Thursday, March 5, 2009

Refueled!

I have to be honest, the last 6 months of language learning has taken a lot out of me. Recently, I have lost a desire to really apply myself, above and beyond with my studying. "So what if I don't pronounce it exactly the way it's suppose to be." I love school but this is a whole different thing. I also have been missing work; putting my costly degree into action. (Although I know that language learning is my job at this time.) The Lord and I have had discussions about this. Thankfully He is so good at providing that needed fuel just when we need it most!

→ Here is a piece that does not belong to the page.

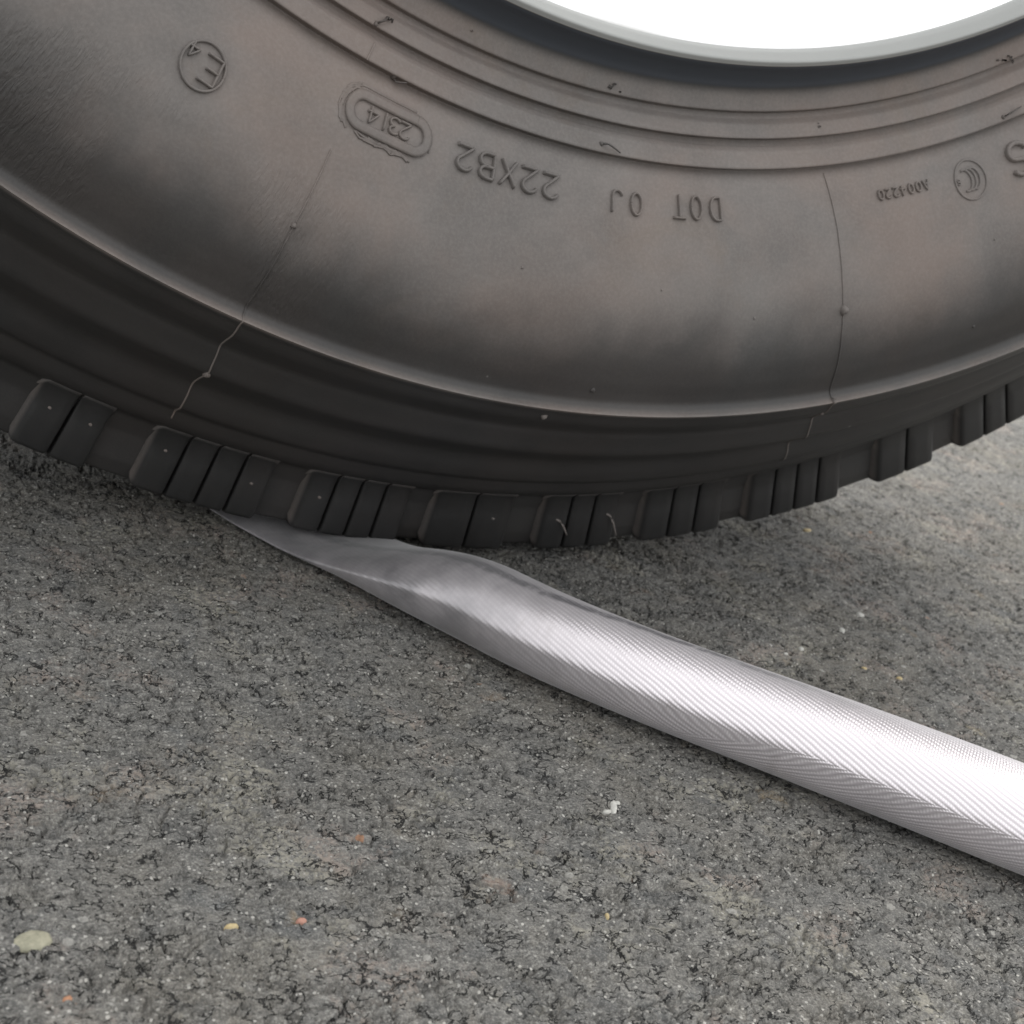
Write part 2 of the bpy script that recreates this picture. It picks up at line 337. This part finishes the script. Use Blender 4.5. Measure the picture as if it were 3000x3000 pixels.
# tread blocks of the near shoulder: each split by narrow sipes, flared on one side
CS = [(.4675, -.0472), (.4702, -.0508), (.480, -.0522), (.4945, -.0540), (.4962, -.0552), (.4970, -.058), (.4988, -.076), (.4990, -.0955), (.484, -.097), (.480, -.097), (.468, -.070)]
def block_mesh(width, sipes):
    """width in degrees, centred on phi=0; origin at the wheel axle"""
    V, Fc, at = [], [], []
    edges = np.linspace(-width/2, width/2, sipes+2); gap = .065
    for i in range(sipes+1):
        a, b = edges[i]+(gap if i else 0), edges[i+1]-(gap if i < sipes else 0)
        loops = []
        if i == 0: loops += [(a-.30, .0060), (a-.17, .0028), (a-.05, .0009), (a+.04, .0002), (a+.2, 0)]
        else: loops += [(a, .0007), (a+.07, 0)]
        loops += [(a+.35*(b-a), 0), (a+.7*(b-a), 0)]
        if i == sipes: loops += [(b-.12, 0), (b+.02, .0009), (b+.12, .0060)]
        else: loops += [(b-.07, 0), (b, .0007)]
        base = len(V); k = len(CS)
        for ph, ins in loops:
            for j, (Rr, W) in enumerate(CS):
                f = 1 if j < 8 else 0
                r2 = Rr - ins*(.9 if 2 < j < 8 else -.8 if j < 2 else .1)*f; w2 = W - ins*(1 if j < 5 else .3)*f
                p = math.radians(ph); V.append((r2*math.sin(p), -w2-YC, -r2*math.cos(p))); at.append((r2, ph, .75 if ins > .0012 and j < 5 and i == 0 and ph < a else 0))
        for l in range(len(loops)-1):
            for j in range(k):
                j2 = (j+1) % k; Fc.append((base+l*k+j, base+l*k+j2, base+(l+1)*k+j2, base+(l+1)*k+j))
        Fc.append(tuple(base+j for j in range(k))[::-1]); Fc.append(tuple(base+(len(loops)-1)*k+j for j in range(k)))
    me = bpy.data.meshes.new('tread_block'); me.from_pydata(V, [], Fc); me.update()
    for p in me.polygons: p.use_smooth = len(p.vertices) == 4
    at = np.array(at)
    for an, av in (('radius', at[:, 0]), ('arc', np.radians(at[:, 1])*.37), ('dusty', np.maximum(at[:, 2], np.where(at[:, 0] < .4690, .42, .10)))):
        a = me.attributes.new(an, 'FLOAT', 'POINT'); a.data.foreach_set('value', av.astype(np.float32))
    me.materials.append(RUB)
    return me
kinds = {}
def add_block(p0, p1, s):
    wd = round((p1-p0)*2)/2
    if (wd, s) not in kinds: kinds[(wd, s)] = block_mesh(wd, s)
    o = obj('tread_block', kinds[(wd, s)], root, (0, 0, RT)); o.rotation_euler = (0, -math.radians((p0+p1)/2), 0)
seen = [(-26.8, -22.4, 2), (-19.7, -16.7, 1), (-14.4, -9.0, 3), (-7.1, -2.0, 3), (-.5, 3.5, 1), (5.4, 9.5, 2), (11.2, 15.7, 2), (17.6, 22.9, 3), (25.6, 29.0, 1), (31.0, 35.5, 2)]
for b in seen: add_block(*b)
a0 = 37; span = 360-26.8-2-37; nb = 46
for i in range(nb):
    wdt = (3.4, 5.0, 4.4)[i % 3]; st = span/nb
    c = a0 + st*(i+.5); add_block(c-wdt/2*.95, c+wdt/2*.95, (1, 3, 2)[i % 3])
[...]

Today I got to meet with the director of Renacer (the drug and alcohol rehab center for teen girls.) I felt a new excitement growing as I learned more in-depth of what they offer and what could possibly be my responsibilities. As he talked and I asked question upon question, I felt that leap in me saying "This is so me. This is where I belong." It was nice to once again hear that I'm not here for only learning Spanish, but hear about the reason why I am daily giving myself headaches over this Spanish stuff.

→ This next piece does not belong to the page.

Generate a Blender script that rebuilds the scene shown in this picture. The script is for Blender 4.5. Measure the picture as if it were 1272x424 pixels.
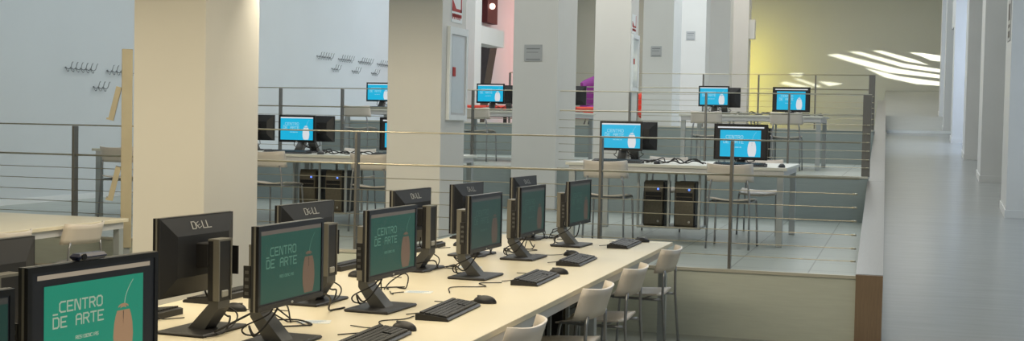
import bpy, bmesh, math, random
from mathutils import Vector, Matrix
random.seed(7)
PI = math.pi
R = math.radians
SC = bpy.context.scene
COL = SC.collection
for o in list(bpy.data.objects):
    bpy.data.objects.remove(o)

# ------------------------------------------------------------------ camera
EYE = Vector((0, 0, 1.624))
YAW, PITCH, ROLL = R(16.9), R(2.11), R(1.15)
cr = Vector((math.cos(YAW), math.sin(YAW), 0)); cf = Vector((-math.sin(YAW), math.cos(YAW), 0)); cu = Vector((0, 0, 1))
fw = cf*math.cos(PITCH) - cu*math.sin(PITCH); up = cu*math.cos(PITCH) + cf*math.sin(PITCH)
r3 = cr*math.cos(ROLL) + up*math.sin(ROLL); u3 = up*math.cos(ROLL) - cr*math.sin(ROLL)
cam = bpy.data.cameras.new('camera'); cam.sensor_width = 36.0; cam.lens = 1569/1272*36; cam.clip_end = 200
cam_o = bpy.data.objects.new('camera', cam); COL.objects.link(cam_o)
cam_o.matrix_world = Matrix(((r3.x, u3.x, -fw.x, EYE.x), (r3.y, u3.y, -fw.y, EYE.y), (r3.z, u3.z, -fw.z, EYE.z), (0, 0, 0, 1)))
SC.camera = cam_o
SC.view_settings.view_transform = 'Standard'
SC.view_settings.look = 'None'
SC.view_settings.gamma = 1.0
SC.view_settings.use_curve_mapping = False
SC.view_settings.exposure = 0.0

# ------------------------------------------------------------------ world and lights
wd = bpy.data.worlds.new('world'); SC.world = wd; wd.use_nodes = True
bg = wd.node_tree.nodes['Background']; bg.inputs[0].default_value = (0.62, 0.72, 0.85, 1); bg.inputs[1].default_value = 0.5

def area(name, loc, size, power, color, rot=(0, 0, 0), spread=180):
    l = bpy.data.lights.new(name, 'AREA'); l.shape = 'RECTANGLE'; l.size, l.size_y = size
    l.energy = power; l.color = color; l.spread = R(spread)
    o = bpy.data.objects.new(name, l); o.location = loc; o.rotation_euler = rot; COL.objects.link(o)
    return o
def spot(name, loc, to, power, color, angle, blend=.5, radius=.1):
    l = bpy.data.lights.new(name, 'SPOT'); l.energy = power; l.color = color; l.spot_size = R(angle); l.spot_blend = blend
    l.shadow_soft_size = radius
    o = bpy.data.objects.new(name, l); o.location = loc
    o.rotation_euler = (Vector(to)-Vector(loc)).to_track_quat('-Z', 'Y').to_euler(); COL.objects.link(o)
    return o
WARM = (1.0, .88, .67); WHITE = (1.0, .98, .93); COOL = (.78, .89, 1.0)
area('lamp_front_table', (-2.2, 5.2, 2.80), (2.0, 4.5), 82, WARM)
area('lamp_front_left', (-5.4, 4.2, 2.80), (2.2, 3.0), 112, (1.0, .85, .60))
area('fill_column', (-4.4, 7.75, 2.80), (1.6, .25), 70, WARM, (R(50), 0, 0))  # added fill, no fixture there: lifts the lower face of the second column
area('lamp_front_right', (1.2, 3.0, 2.80), (1.5, 4.0), 40, (.86, .92, 1.0))
area('lamp_terrace_one', (-3.0, 12.8, 5.6), (4.0, 2.0), 80, WHITE)
area('lamp_terrace_one_left', (-7.4, 12.8, 5.6), (3.0, 2.0), 62, (.86, .95, 1.0))
area('lamp_terrace_two', (-4.0, 18.4, 6.2), (7.0, 2.5), 230, WHITE)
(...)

Through this the Lord is also refueling my vision for why I am here and what I am doing here. Honestly, at times I do ask myself the question "What in the world am I doing here? Can't I do this in the States, in my comfort zone, with my friends?" Which the answer is yes, but I do sincerely believe that this is where God has me for this time period.

I hope to spend some time up at Renacer during Semana Santa (Holy Week - which is for Easter) and also during the two week break I have between trimesters. I will also be meeting with several other programs in CFCI to see exactly where God wants me. Also I hope to spend time with these programs during those weeks off as well.

Will you pray with me for:

  • Wisdom and discernment from God about where I am to serve after I finish school.
  • A renewed vision serving here in Costa Rica.
  • A strong desire to learn Spanish and use it effectively.
  • Wisdom to where I serve until I'm out of school. If I continue at the Women's Restoration House or at another ministry.
  • And a desire to daily seek out and listen to my Lord and Savior.